Cloud Points of Poly(ε-caprolactone), Poly(l-lactide), and Polystyrene in Supercritical Fluids

Abstract

Cloud points were measured, using a high-pressure variable volume cell apparatus for poly(ε-caprolactone) (PCL), poly(l-lactide) (PLA), and polystyrene (PS) in chlorodifluoromethane (HCFC-22), trifluoromethane (HFC-23), difluoroethane (HFC-32), 1,1-difluoroethane (HFC-152a), dimethyl ether (DME), and HCFC-22 + CO2. The cloud points were characterized as functions of pressure, temperature, and polymer molecular weight.
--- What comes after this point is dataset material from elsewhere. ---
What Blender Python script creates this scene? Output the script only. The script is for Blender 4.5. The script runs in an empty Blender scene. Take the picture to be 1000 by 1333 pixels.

The cloud points of these polymers were studied at temperatures ranging up to 413.2 K with various polymer concentrations and the solubility of the above-mentioned three polymers in DME was compared. Among all systems, the cloud point data for PCL + HCFC-22, PCL + DME, PLA + HCFC-22, PLA + HFC-23, PLA + DME, PS + DME, PCL + HCFC-22 + CO2, and PLA + HCFC-22 + CO2 exhibited lower critical solution temperature (LCST) behavior, whereas those for PLA + HFC-152a and PLA + HFC-32 showed upper critical solution temperature (UCST) behavior. The cloud point pressure of PLA and PCL in the HCFC-22 + CO2 system increased as the amount of CO2 increased. This suggests that the nonpolar CO2 could not solubilize the polar polymer. Thus, the cloud point of PLA and PCL can be controlled by the amount of adding CO2 as an antisolvent, and this can be applied to nanoparticle formation processes.